Experts on government secrecy believe the C.I.A. and other
spy agencies, not the White House, are the driving force
behind the reclassification program.

"I think it's driven by the individual agencies, which have
bureaucratic sensitivities to protect," said Steven
Aftergood of the Federation of American Scientists, editor
of the online weekly Secrecy News. "But it was clearly
encouraged by the administration's overall embrace of
secrecy."

National Archives officials said the program had revoked
access to 9,500 documents, more than 8,000 of them since
President Bush took office. About 30 reviewers - employees
and contractors of the intelligence and defense agencies -
are at work each weekday at the archives complex in College
Park, Md., the officials said.

Archives officials could not provide a cost for the program
but said it was certainly in the millions of dollars,
including more than $1 million to build and equip a secure
room where the reviewers work.

Michael J. Kurtz, assistant archivist for record services,
said the National Archives sought to expand public access to
documents whenever possible but had no power over the
reclassifications. "The decisions agencies make are those
agencies' decisions," Mr. Kurtz said.

Though the National Archives are not allowed to reveal which
agencies are involved in the reclassification, one archivist
said on condition of anonymity that the C.I.A. and the
Defense Intelligence Agency were major participants.

A spokesman for the C.I.A., Paul Gimigliano, said that the
agency had released 26 million pages of documents to the
National Archives since 1998 and that it was "committed to
the highest quality process" for deciding what should be
secret.

"Though the process typically works well, there will always
be the anomaly, given the tremendous amount of material and
multiple players involved," Mr. Gimigliano said.

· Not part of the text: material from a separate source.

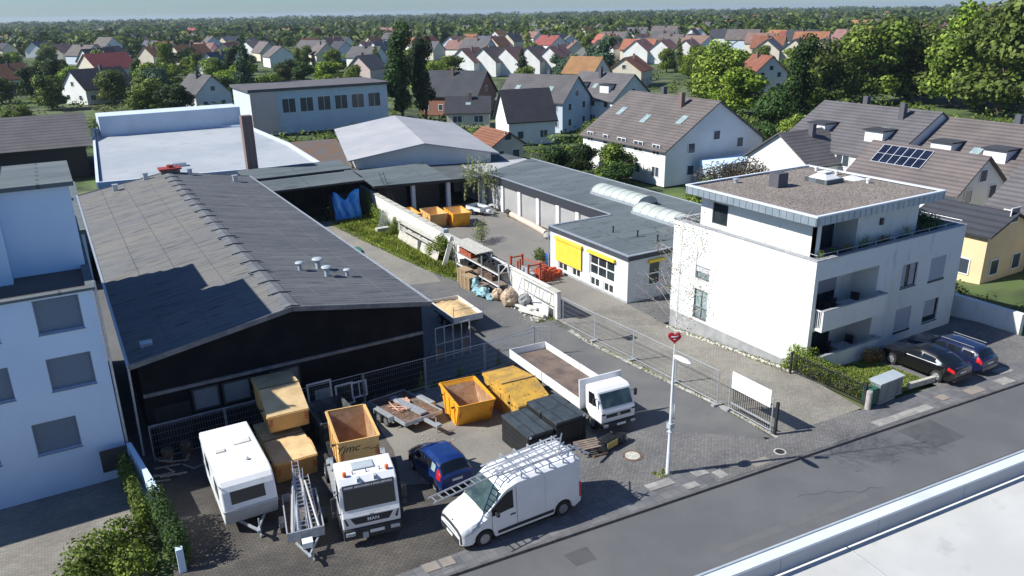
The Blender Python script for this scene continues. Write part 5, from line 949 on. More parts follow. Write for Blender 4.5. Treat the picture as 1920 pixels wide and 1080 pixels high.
for row in "384,249,1.04,1.2,4,1,2;319,722,1.32,1.3,2,3,1;2046,1066,1.13,1.0,1,4,2;355,237,0.99,1.3,4,4,2;2000,1334,1.04,1.0,3,4,2;147,413,0.85,1.4,2,3,1;-58,1966,1.16,1.3,1,3,0;1358,1103,1.04,1.2,0,1,2;176,184,0.90,1.0,4,2,2;100,1114,1.24,1.4,0,3,0;945,601,1.15,1.1,1,4,2;880,1006,1.31,1.0,3,4,1;136,196,1.18,1.3,0,5,1;146,536,1.08,1.0,2,1,0;44,245,1.33,1.0,2,1,0;200,153,1.24,1.0,1,3,2;66,1097,1.21,1.0,2,1,0;-9,247,0.93,1.2,2,2,0;67,254,0.86,1.2,0,2,0;-28,781,0.82,1.1,0,1,0;298,197,1.14,1.3,1,3,2;466,441,1.13,1.3,4,2,2;48,311,0.98,1.2,1,1,0;80,198,1.14,1.2,4,5,1;816,840,1.26,1.2,0,4,2;223,172,0.88,1.3,0,4,2;96,473,1.05,1.2,1,3,0;356,314,0.97,1.2,0,3,2;4,295,1.14,1.4,1,2,0;608,358,1.21,1.2,1,4,2;560,271,1.28,1.3,2,4,2;95,566,0.81,1.3,0,1,0;6,439,0.90,1.0,1,0,0;195,311,1.01,1.3,2,3,1;505,434,1.43,1.0,2,3,2;290,204,1.15,1.3,4,1,2;223,131,1.31,1.3,0,4,2;100,345,1.16,1.2,0,1,0;50,325,1.34,1.4,0,0,0;3,409,0.80,1.1,2,0,0;656,702,1.22,1.0,1,5,2;872,578,1.01,1.1,2,4,2;1834,1459,1.11,1.1,2,1,2;214,236,1.01,1.1,4,2,1;259,674,0.86,1.2,4,1,1;606,429,1.05,1.2,0,2,2;452,1070,1.41,1.1,3,1,1;26,225,1.20,1.0,2,5,0;55,375,0.98,1.0,2,1,0;994,2331,1.39,1.0,2,1,1;691,338,1.27,1.3,2,2,2;97,295,1.18,1.2,2,1,0;101,549,1.19,1.3,2,2,0;446,1327,1.17,1.0,3,1,0;666,1344,1.07,1.4,3,5,1;176,172,1.03,1.0,1,4,2;40,215,0.87,1.3,0,0,0;446,783,1.16,1.1,1,1,1;1516,931,1.21,1.4,2,4,2;473,323,0.95,1.2,0,4,2;977,2342,1.42,1.1,0,5,1;27,275,0.81,1.1,3,0,0;1211,1510,1.00,1.4,2,3,1;153,749,1.08,1.2,0,1,0;172,1008,1.37,1.2,0,4,0;89,761,0.85,1.1,2,0,0;111,376,0.82,1.1,1,5,0;68,256,1.05,1.2,0,0,0;-3,636,1.30,1.1,3,2,0;197,359,0.83,1.0,2,0,1;519,664,1.29,1.3,1,3,1;127,523,1.15,1.3,1,0,0;609,1022,1.12,1.1,3,2,1;500,242,1.22,1.1,4,2,2;1890,1846,1.01,1.0,0,3,2;484,347,0.86,1.3,4,4,2;1083,791,1.06,1.3,3,4,2;227,150,0.97,1.3,4,2,2;411,538,1.43,1.3,3,2,1;239,618,0.96,1.3,1,1,1;9,270,1.04,1.2,2,4,0;75,213,1.00,1.1,1,1,1;-9,2512,1.14,1.2,4,4,0;-18,302,1.27,1.1,2,1,0;81,287,1.01,1.2,4,2,0;918,751,1.38,1.1,3,4,2;2148,1052,1.36,1.3,0,4,2;1013,1111,1.41,1.2,1,0,2;600,590,1.02,1.4,1,1,2;316,152,1.29,1.2,1,4,2;-6,1872,1.25,1.4,1,4,0;225,281,1.00,1.3,4,1,1;287,189,1.28,1.2,1,1,2;157,404,1.04,1.3,0,0,1;214,727,1.28,1.2,2,2,0;239,840,1.12,1.2,2,5,0;135,222,0.94,1.3,4,0,1;667,514,1.43,1.2,0,2,2;290,157,1.09,1.3,1,4,2;881,1323,1.30,1.2,2,1,1;60,308,1.31,1.0,1,3,0;104,270,1.01,1.3,4,1,1;221,203,0.82,1.1,1,1,2;50,314,0.90,1.2,4,2,0;87,190,1.17,1.4,1,3,1;298,159,1.10,1.3,0,3,2;-24,631,1.10,1.0,4,0,0;452,787,1.30,1.2,1,1,1;282,141,1.12,1.3,0,4,2;358,337,1.28,1.0,3,1,2;44,225,1.00,1.3,2,4,0;243,805,1.19,1.4,0,1,0;-38,687,1.25,1.2,1,0,0;565,515,1.35,1.3,0,3,2;72,323,0.93,1.2,1,0,0;6,427,1.21,1.2,1,1,0;419,330,1.08,1.3,0,1,2;49,466,1.09,1.4,1,0,0;-17,631,0.95,1.1,4,1,0;176,187,1.17,1.3,0,4,2;211,157,1.00,1.3,0,3,2;157,371,0.85,1.1,2,5,1;-13,309,0.91,1.4,0,0,0;1487,788,1.24,1.2,0,4,2;320,236,1.26,1.2,2,1,2;399,253,1.02,1.2,3,1,2;442,1924,1.50,1.3,2,1,0;1091,570,1.19,1.0,1,2,2;572,931,1.45,1.4,3,3,1;194,121,1.18,1.1,1,4,2;110,837,0.88,1.4,0,2,0;44,323,1.32,1.2,4,2,0;151,225,0.97,1.0,0,5,1;866,2463,1.20,1.1,2,0,1;76,956,1.14,1.1,3,0,0;371,489,1.22,1.1,2,0,1;237,305,1.11,1.3,0,0,1;215,229,1.05,1.1,2,2,2;1112,1186,1.27,1.1,2,3,2;190,126,0.93,1.4,3,3,2;197,782,0.93,1.1,4,1,0;227,368,1.29,1.2,4,3,1;234,211,1.02,1.1,2,2,2;112,319,0.84,1.4,1,4,1;460,545,1.43,1.3,0,0,1;353,241,1.24,1.1,0,3,2;392,1193,1.22,1.2,3,2,0;600,695,1.09,1.1,4,4,1;276,168,1.04,1.2,4,4,2;416,1227,1.19,1.2,1,1,0;27,242,1.20,1.0,1,5,0;26,228,1.34,1.1,2,1,0;339,1164,1.30,1.3,4,1,0;179,136,0.84,1.2,4,2,2;194,182,0.95,1.2,1,1,2;336,248,0.96,1.3,0,1,2;169,147,0.89,1.3,1,3,2;707,520,1.11,1.3,4,4,2;15,692,1.20,1.4,3,1,0;-8,441,0.96,1.2,2,4,0;785,1183,1.47,1.2,0,3,1;194,849,1.33,1.1,3,0,0;197,118,0.99,1.2,1,4,2;619,717,1.14,1.2,0,1,1;246,2106,1.16,1.1,3,0,0;242,135,1.01,1.2,2,4,2;689,912,1.35,1.4,1,0,1;124,280,1.10,1.2,3,0,1;1216,997,1.05,1.2,0,2,2;1276,1778,1.33,1.1,0,1,1;2192,1670,1.37,1.4,2,3,2;371,223,1.27,1.3,1,2,2;192,202,1.18,1.4,2,4,2;1099,1841,1.37,1.1,0,1,1;530,262,1.12,1.3,0,4,2;255,545,1.05,1.1,4,4,1;364,451,0.89,1.4,0,4,1;312,438,1.00,1.0,1,3,1;45,469,0.89,1.1,0,0,0;150,197,1.27,1.4,3,5,1;936,538,1.12,1.3,4,2,2;1341,1274,1.15,1.3,0,3,2;16,226,1.19,1.2,2,2,0;73,1159,1.21,1.1,2,0,0;158,284,1.08,1.2,2,0,1;9,353,0.82,1.3,1,0,0;-32,1422,1.21,1.3,2,2,0;14,675,0.84,1.1,4,2,0;208,637,1.25,1.3,2,0,0;223,481,0.86,1.1,4,3,1;213,133,1.24,1.2,2,1,2;218,785,1.10,1.1,4,1,0;4,243,1.05,1.2,3,0,0;1296,2187,1.14,1.2,0,1,1;154,506,1.24,1.1,0,1,0;425,266,0.99,1.1,0,2,2;252,155,0.90,1.4,0,4,2;500,437,1.35,1.3,4,4,2;200,276,0.83,1.1,2,0,1;108,218,1.19,1.2,2,1,1;438,303,1.08,1.1,1,4,2;205,394,1.11,1.3,2,1,1;677,1288,1.44,1.2,2,5,1;185,490,1.00,1.2,3,1,1;378,1008,1.33,1.3,2,0,1;605,2106,1.48,1.0,4,0,0;106,174,1.00,1.1,1,1,1;511,1314,1.45,1.3,0,5,1;2214,1590,1.32,1.4,0,3,2;-12,387,1.06,1.4,1,1,0;242,334,1.19,1.0,2,1,1;224,184,1.21,1.4,0,2,2;157,1028,1.20,1.0,0,0,0;458,420,1.41,1.2,0,2,2;554,904,1.47,1.2,1,1,1;368,263,1.34,1.0,0,1,2;56,274,1.08,1.2,3,0,0;113,581,1.31,1.3,0,0,0;8,532,1.15,1.0,2,1,0;-49,2206,1.24,1.2,1,5,0;764,2491,1.42,1.3,2,0,0;44,275,0.97,1.1,4,3,0;151,486,1.13,1.4,2,1,0;122,283,1.17,1.1,0,1,1;885,864,1.02,1.3,1,4,2;435,463,1.19,1.3,0,2,2;537,268,1.31,1.1,0,4,2;1108,940,1.39,1.2,1,4,2;231,157,1.25,1.2,2,2,2;257,122,1.25,1.0,0,1,2;55,431,1.26,1.3,1,1,0;157,211,1.27,1.3,1,5,1;273,379,0.97,1.3,0,0,1;54,469,0.85,1.1,4,3,0;257,175,0.96,1.1,1,2,2;527,1476,1.24,1.1,0,1,1;266,990,1.46,1.3,2,0,0;22,337,1.32,1.4,0,3,0;157,1692,1.41,1.3,4,0,0;36,271,0.99,1.2,1,3,0;2145,1347,1.10,1.3,0,3,2;47,598,1.11,1.1,2,0,0;-2,262,0.81,1.1,1,1,0;78,413,0.99,1.1,2,0,0;-19,697,1.27,1.3,1,3,0;597,336,1.27,1.2,0,2,2;160,591,1.22,1.2,0,2,0;1050,1591,1.13,1.1,0,1,1;217,183,1.11,1.4,2,4,2;401,1435,1.46,1.2,0,5,0;52,241,1.20,1.3,1,4,0;160,646,1.03,1.2,1,3,0;39,299,1.16,1.3,3,1,0;169,1711,1.05,1.2,0,3,0;232,115,1.04,1.1,2,2,2;-17,437,0.95,1.3,4,0,0;209,140,1.23,1.0,1,2,2;50,209,0.88,1.2,1,4,0;290,140,1.01,1.3,3,3,2;117,1222,1.27,1.3,4,1,0;309,205,0.97,1.1,2,4,2;2418,1529,1.40,1.4,3,2,2".split(';'):
    a=row.split(','); v=[float(q) for q in a[:4]]; l=LK[int(a[5])]; sd=('left','middle','right')[int(a[6])]
    TREES.append((v[0],v[1],v[2],v[3],KS[int(a[4])],l,wsz(v[2])+' '+LN[l]+' '+{0:'round-crowned',1:'spreading',2:'bushy-crowned',3:'upright',4:'cone-shaped'}[int(a[4])]+' tree '+where(v[0],v[1]),LN[l]+' trees among the far houses'))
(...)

A spokesman for the Defense Intelligence Agency said he was
unable to comment on whether his agency was involved in the
program.

Anna K. Nelson, a foreign policy historian at American
University, said she and other researchers had been puzzled
in recent years by the number of documents pulled from the
archives with little explanation.

"I think this is a travesty," said Dr. Nelson, who said she
believed that some reclassified material was in her files.
"I think the public is being deprived of what history is
really about: facts."

The document removals have not been reported to the
Information Security Oversight Office, as the law has
required for formal reclassifications since 2003.

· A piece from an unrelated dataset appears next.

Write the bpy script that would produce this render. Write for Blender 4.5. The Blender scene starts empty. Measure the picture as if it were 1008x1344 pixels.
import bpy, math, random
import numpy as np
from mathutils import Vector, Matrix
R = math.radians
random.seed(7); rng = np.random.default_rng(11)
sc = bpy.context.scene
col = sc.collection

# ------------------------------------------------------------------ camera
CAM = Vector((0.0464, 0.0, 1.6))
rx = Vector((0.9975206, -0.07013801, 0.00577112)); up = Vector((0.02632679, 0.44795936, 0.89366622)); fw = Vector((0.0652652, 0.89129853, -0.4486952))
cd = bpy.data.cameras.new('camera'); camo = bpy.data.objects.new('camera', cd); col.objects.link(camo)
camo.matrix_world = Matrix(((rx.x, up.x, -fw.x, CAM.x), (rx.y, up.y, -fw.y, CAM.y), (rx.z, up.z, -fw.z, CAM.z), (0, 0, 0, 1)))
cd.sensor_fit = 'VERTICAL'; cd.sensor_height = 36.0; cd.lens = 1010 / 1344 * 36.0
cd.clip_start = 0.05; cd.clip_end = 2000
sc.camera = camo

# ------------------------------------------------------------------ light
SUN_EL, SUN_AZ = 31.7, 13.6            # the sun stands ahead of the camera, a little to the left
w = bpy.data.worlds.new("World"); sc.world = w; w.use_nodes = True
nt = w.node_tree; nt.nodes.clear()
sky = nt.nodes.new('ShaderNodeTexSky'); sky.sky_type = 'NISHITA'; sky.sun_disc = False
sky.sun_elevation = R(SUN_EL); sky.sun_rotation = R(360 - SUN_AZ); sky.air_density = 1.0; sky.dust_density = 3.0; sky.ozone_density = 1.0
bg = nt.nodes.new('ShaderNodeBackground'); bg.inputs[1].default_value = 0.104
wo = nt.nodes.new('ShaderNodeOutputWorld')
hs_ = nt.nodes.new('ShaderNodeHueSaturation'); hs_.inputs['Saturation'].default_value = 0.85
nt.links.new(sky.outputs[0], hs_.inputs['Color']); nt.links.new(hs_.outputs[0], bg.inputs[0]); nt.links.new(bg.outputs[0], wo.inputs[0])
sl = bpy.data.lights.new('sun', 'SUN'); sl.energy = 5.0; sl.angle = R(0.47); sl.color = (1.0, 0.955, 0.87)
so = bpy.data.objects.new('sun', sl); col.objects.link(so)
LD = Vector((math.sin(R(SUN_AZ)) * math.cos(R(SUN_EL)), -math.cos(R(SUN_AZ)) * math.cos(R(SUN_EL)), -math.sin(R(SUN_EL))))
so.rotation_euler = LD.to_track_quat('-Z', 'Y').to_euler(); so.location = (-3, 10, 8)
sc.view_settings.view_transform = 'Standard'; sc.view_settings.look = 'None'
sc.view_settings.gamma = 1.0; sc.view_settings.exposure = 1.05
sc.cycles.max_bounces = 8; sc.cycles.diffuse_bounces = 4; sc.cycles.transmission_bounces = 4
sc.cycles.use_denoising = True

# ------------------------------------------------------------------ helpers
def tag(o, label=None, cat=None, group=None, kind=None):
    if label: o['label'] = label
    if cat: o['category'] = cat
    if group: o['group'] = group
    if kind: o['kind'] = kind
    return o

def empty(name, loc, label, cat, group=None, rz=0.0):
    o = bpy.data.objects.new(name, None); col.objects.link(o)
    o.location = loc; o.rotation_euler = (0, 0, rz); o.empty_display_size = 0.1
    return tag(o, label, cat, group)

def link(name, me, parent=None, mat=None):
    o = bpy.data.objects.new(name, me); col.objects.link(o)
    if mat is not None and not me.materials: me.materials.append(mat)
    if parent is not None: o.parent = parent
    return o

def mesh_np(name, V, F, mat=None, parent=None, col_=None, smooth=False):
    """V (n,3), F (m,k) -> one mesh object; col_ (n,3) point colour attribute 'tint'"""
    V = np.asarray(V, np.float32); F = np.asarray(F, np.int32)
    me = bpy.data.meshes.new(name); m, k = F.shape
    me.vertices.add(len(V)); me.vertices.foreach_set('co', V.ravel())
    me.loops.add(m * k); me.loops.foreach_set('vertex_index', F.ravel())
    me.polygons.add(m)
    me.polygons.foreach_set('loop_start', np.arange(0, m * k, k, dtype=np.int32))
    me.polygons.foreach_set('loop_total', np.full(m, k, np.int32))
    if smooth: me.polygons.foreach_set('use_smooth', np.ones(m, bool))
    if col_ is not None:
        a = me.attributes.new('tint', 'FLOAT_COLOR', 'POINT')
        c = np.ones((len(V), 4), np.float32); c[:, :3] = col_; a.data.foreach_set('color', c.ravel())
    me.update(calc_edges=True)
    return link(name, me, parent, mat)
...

The explanation, said Mr. Leonard, the head of the office,
is a bureaucratic quirk. The intelligence agencies take the
position that the reclassified documents were never properly
declassified, even though they were reviewed, stamped
"declassified," freely given to researchers and even
published, he said.

Thus, the agencies argue, the documents remain classified -
and pulling them from public access is not really
reclassification.

Mr. Leonard said he believed that while that logic might
seem strained, the agencies were technically correct. But he
said the complaints about the secret program, which prompted
his decision to conduct an audit, showed that the
government's system for deciding what should be secret is
deeply flawed.

"This is not a very efficient way of doing business," Mr.
Leonard said. "There's got to be a better way."